Omit every picture and output the rest of the records exactly as they are.

[Rows from a 3D scene dataset]
———

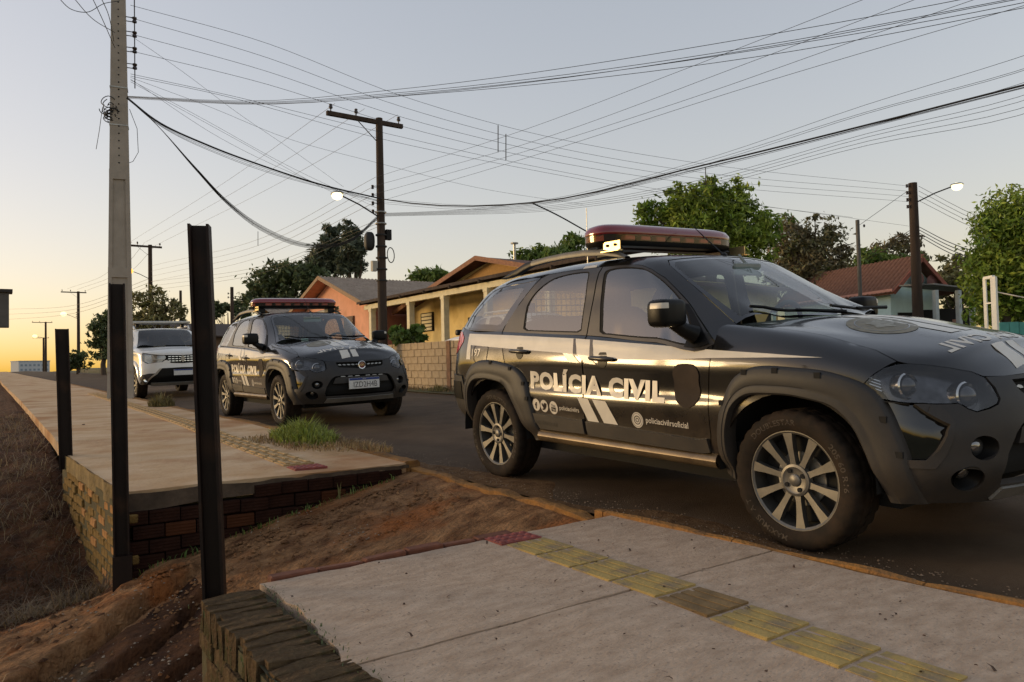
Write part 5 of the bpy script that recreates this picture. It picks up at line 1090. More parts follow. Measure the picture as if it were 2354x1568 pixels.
for x, z in ((1.0, hz+.30), (1.62, hz+.2)):
    b = MB(); pr = [(.25*t, -.08*(1-t*t)) for t in np.linspace(0.01, 1, 7)]; b.lathe(pr, 18, (x, -.32, z), 'y'); b.cyl((x, -.05, z-.15), (x, -.4, z-.05), .02, 6); d_ = b.build('satellite_dish', mat('rusty_dish', (.16, .07, .06), .7, var=.3, vscale=7), None, smooth=40, fixn=False)
    d_.parent = bh
# far small house behind the posts
fh = empty('beige_house', (12.4, 40.5, .8)); tag(fh, 'small beige house with a grey sheet roof far behind the tall brown post', 'house')
b = MB(); gable(b, 0, 6, -3, 3, 0, 2.5, 3.3); b.build('wall', mat('beige_render', (.42, .33, .22), .9, var=.1, vscale=2), fh)
for ye in (-3.6, 3.6): link('roof', gridmesh('roof', corrug(-.5, 6.4, 0, 3.42, ye, 2.42, .3, .04), M_fibro), fh)
b = MB(); b.box((-.03, -1.2, 1.4), (.06, .8, 1.1)); b.build('window', M_brownw, fh)
# low brown house far left
lh = empty('brown_house', (9.3, 66, .9)); tag(lh, 'low brown house behind the trees at the far left end of the street', 'house')
b = MB(); gable(b, 0, 9, -7, 6, 0, 2.7, 3.9); b.build('wall', mat('brown_render', (.22, .14, .09), .9, var=.2, vscale=1), lh)
for ye in (-7.6, 6.6):
    b = MB(); b.bar((4.5, 0, 3.95), (4.5, ye, 2.6), 10, .12); b.build('roof', M_darkw, lh)
for k in range(3):
    b = MB(); b.box((-.03, -4.5+3.4*k, 1.5), (.06, 1.2, 1.2)); b.build('window', M_letter, lh)
# far apartment block
fb = at(70, 850, 330); ab = empty('apartment_block', (fb[0], fb[1], 1.0), R(20)); tag(ab, 'pale far apartment block on the horizon at the left', 'building')
b = MB(); b.box((0, 0, 2.4), (12.5, 8, 7.2)); b.build('wall', mat('hazy_white', (.5, .52, .55), .9, var=.05), ab)
b = MB(); b.box((0, 0, 6.2), (12.8, 8.4, .4)); b.build('roof', mat('hazy_grey', (.4, .43, .47), .9, var=.05), ab)
for f_ in range(3):
    for k in range(7):
        b = MB(); b.box((-5.1+1.7*k, -4.02, .4+2.0*f_), (.9, .1, .9)); b.build('window', mat('far_pane', (.22, .27, .33), .4, var=.1), ab)
# ------------------------------------------------------------------ poles, lamps, cables
M_cpole = mat('pole_concrete', (.36, .31, .25), .9, var=.12, vscale=3, bump=.2, bscale=60, dist=.004)
M_wpole = mat('pole_timber', (.05, .032, .021), .9, var=.3, vscale=5, bump=.5, bscale=20, stretch=(1, 1, .1), dist=.01)
M_steel = mat('dark_steel', (.03, .024, .02), .6, var=.3, vscale=8, metal=.3)
M_ins = mat('brown_insulator', (.03, .018, .014), .3, var=.2)
M_cable = mat('black_cable', (.012, .012, .012), .6, var=0)
M_wire = mat('bare_conductor', (.06, .06, .065), .5, var=0, metal=.5)
M_rust = mat('brown_steel_post', (.016, .009, .0065), .55, var=.35, vscale=5, metal=.1, spec=.25, col3=(.045, .022, .012), s3=5., p3=.58, bump=.15, bscale=30, stretch=(1, 1, .3))
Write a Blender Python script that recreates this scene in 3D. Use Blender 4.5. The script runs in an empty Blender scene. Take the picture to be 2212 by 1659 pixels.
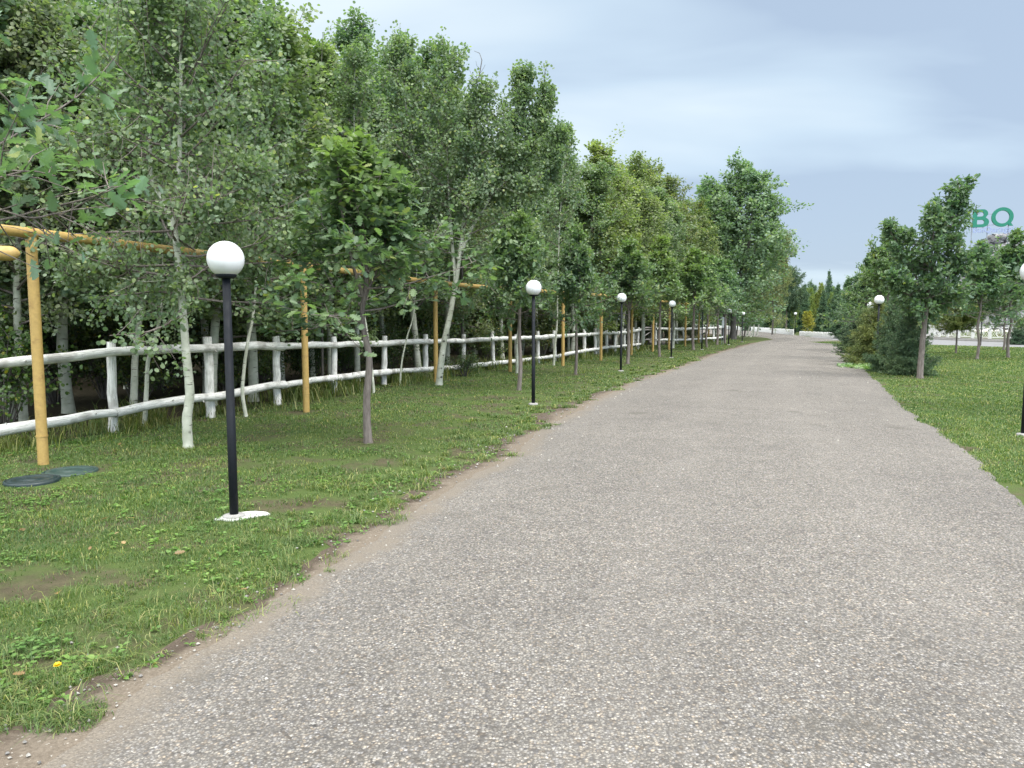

———

[Answer to the exercise]
Write part 5 of the bpy script that recreates this picture. It picks up at line 1090. More parts follow. Measure the picture as if it were 2354x1568 pixels.
for x, z in ((1.0, hz+.30), (1.62, hz+.2)):
    b = MB(); pr = [(.25*t, -.08*(1-t*t)) for t in np.linspace(0.01, 1, 7)]; b.lathe(pr, 18, (x, -.32, z), 'y'); b.cyl((x, -.05, z-.15), (x, -.4, z-.05), .02, 6); d_ = b.build('satellite_dish', mat('rusty_dish', (.16, .07, .06), .7, var=.3, vscale=7), None, smooth=40, fixn=False)
    d_.parent = bh
# far small house behind the posts
fh = empty('beige_house', (12.4, 40.5, .8)); tag(fh, 'small beige house with a grey sheet roof far behind the tall brown post', 'house')
b = MB(); gable(b, 0, 6, -3, 3, 0, 2.5, 3.3); b.build('wall', mat('beige_render', (.42, .33, .22), .9, var=.1, vscale=2), fh)
for ye in (-3.6, 3.6): link('roof', gridmesh('roof', corrug(-.5, 6.4, 0, 3.42, ye, 2.42, .3, .04), M_fibro), fh)
b = MB(); b.box((-.03, -1.2, 1.4), (.06, .8, 1.1)); b.build('window', M_brownw, fh)
# low brown house far left
lh = empty('brown_house', (9.3, 66, .9)); tag(lh, 'low brown house behind the trees at the far left end of the street', 'house')
b = MB(); gable(b, 0, 9, -7, 6, 0, 2.7, 3.9); b.build('wall', mat('brown_render', (.22, .14, .09), .9, var=.2, vscale=1), lh)
for ye in (-7.6, 6.6):
    b = MB(); b.bar((4.5, 0, 3.95), (4.5, ye, 2.6), 10, .12); b.build('roof', M_darkw, lh)
for k in range(3):
    b = MB(); b.box((-.03, -4.5+3.4*k, 1.5), (.06, 1.2, 1.2)); b.build('window', M_letter, lh)
# far apartment block
fb = at(70, 850, 330); ab = empty('apartment_block', (fb[0], fb[1], 1.0), R(20)); tag(ab, 'pale far apartment block on the horizon at the left', 'building')
b = MB(); b.box((0, 0, 2.4), (12.5, 8, 7.2)); b.build('wall', mat('hazy_white', (.5, .52, .55), .9, var=.05), ab)
b = MB(); b.box((0, 0, 6.2), (12.8, 8.4, .4)); b.build('roof', mat('hazy_grey', (.4, .43, .47), .9, var=.05), ab)
for f_ in range(3):
    for k in range(7):
        b = MB(); b.box((-5.1+1.7*k, -4.02, .4+2.0*f_), (.9, .1, .9)); b.build('window', mat('far_pane', (.22, .27, .33), .4, var=.1), ab)
# ------------------------------------------------------------------ poles, lamps, cables
M_cpole = mat('pole_concrete', (.36, .31, .25), .9, var=.12, vscale=3, bump=.2, bscale=60, dist=.004)
M_wpole = mat('pole_timber', (.05, .032, .021), .9, var=.3, vscale=5, bump=.5, bscale=20, stretch=(1, 1, .1), dist=.01)
M_steel = mat('dark_steel', (.03, .024, .02), .6, var=.3, vscale=8, metal=.3)
M_ins = mat('brown_insulator', (.03, .018, .014), .3, var=.2)
M_cable = mat('black_cable', (.012, .012, .012), .6, var=0)
M_wire = mat('bare_conductor', (.06, .06, .065), .5, var=0, metal=.5)
M_rust = mat('brown_steel_post', (.016, .009, .0065), .55, var=.35, vscale=5, metal=.1, spec=.25, col3=(.045, .022, .012), s3=5., p3=.58, bump=.15, bscale=30, stretch=(1, 1, .3))
Write a Blender Python script that recreates this scene in 3D. Use Blender 4.5. The script runs in an empty Blender scene. Take the picture to be 2212 by 1659 pixels.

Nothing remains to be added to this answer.